_PROBLEM STATEMENT_: Word for word, restate the lines from the start of the data below through the line containing "from mathutils import Matrix, Vector".

_STORED DATA_:
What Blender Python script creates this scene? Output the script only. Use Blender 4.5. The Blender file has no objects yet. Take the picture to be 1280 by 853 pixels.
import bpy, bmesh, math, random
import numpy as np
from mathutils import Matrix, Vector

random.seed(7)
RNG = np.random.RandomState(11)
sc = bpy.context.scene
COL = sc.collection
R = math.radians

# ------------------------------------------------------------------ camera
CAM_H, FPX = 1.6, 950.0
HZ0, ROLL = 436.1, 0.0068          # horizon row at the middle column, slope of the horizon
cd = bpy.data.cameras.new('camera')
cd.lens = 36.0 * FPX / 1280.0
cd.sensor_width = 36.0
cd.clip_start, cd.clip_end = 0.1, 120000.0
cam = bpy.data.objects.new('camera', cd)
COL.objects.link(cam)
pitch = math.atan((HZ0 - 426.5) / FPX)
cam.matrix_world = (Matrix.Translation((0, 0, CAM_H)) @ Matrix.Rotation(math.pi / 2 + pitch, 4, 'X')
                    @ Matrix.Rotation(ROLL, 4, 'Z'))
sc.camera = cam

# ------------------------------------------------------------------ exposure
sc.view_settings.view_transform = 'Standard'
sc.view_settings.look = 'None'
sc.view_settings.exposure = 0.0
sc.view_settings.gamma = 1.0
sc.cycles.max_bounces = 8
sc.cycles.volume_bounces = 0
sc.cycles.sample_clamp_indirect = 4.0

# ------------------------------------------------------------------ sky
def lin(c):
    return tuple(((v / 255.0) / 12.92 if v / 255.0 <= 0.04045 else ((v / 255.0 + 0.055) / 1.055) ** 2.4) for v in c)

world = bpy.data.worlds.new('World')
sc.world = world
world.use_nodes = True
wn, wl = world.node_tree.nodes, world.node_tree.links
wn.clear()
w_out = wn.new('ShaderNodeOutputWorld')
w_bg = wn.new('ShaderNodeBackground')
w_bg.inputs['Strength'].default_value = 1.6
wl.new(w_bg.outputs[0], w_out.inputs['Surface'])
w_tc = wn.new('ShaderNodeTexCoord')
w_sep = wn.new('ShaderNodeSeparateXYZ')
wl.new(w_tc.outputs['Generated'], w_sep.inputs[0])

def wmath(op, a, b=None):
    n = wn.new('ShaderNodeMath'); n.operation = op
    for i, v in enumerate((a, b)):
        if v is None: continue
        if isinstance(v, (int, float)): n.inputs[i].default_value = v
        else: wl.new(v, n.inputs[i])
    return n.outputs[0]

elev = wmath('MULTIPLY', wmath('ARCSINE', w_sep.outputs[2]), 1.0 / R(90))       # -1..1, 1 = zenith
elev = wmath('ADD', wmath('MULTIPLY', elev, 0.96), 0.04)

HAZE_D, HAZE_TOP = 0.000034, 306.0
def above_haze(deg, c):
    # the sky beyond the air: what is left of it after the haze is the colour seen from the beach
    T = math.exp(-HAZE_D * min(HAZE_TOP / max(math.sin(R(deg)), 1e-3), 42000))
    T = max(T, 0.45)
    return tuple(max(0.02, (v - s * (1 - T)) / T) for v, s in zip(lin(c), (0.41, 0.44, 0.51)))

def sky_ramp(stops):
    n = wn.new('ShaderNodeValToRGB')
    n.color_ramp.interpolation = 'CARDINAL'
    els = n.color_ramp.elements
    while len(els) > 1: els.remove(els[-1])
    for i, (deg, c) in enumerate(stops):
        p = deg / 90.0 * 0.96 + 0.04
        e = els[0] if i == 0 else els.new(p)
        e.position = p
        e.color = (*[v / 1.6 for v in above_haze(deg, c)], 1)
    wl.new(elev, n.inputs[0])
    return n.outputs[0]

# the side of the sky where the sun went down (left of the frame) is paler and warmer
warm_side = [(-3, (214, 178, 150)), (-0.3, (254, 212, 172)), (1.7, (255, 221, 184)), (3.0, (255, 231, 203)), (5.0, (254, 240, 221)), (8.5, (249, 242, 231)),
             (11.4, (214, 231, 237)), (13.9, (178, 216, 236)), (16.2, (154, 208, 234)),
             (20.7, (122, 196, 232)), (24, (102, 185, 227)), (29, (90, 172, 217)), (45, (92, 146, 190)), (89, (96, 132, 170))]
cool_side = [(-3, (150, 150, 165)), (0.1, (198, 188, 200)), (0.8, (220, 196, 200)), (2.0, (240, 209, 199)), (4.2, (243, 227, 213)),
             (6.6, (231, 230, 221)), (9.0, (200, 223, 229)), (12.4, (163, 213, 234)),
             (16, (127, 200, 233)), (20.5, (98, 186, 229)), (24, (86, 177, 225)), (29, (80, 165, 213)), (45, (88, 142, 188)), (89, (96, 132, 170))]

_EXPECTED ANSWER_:
What Blender Python script creates this scene? Output the script only. Use Blender 4.5. The Blender file has no objects yet. Take the picture to be 1280 by 853 pixels.
import bpy, bmesh, math, random
import numpy as np
from mathutils import Matrix, Vector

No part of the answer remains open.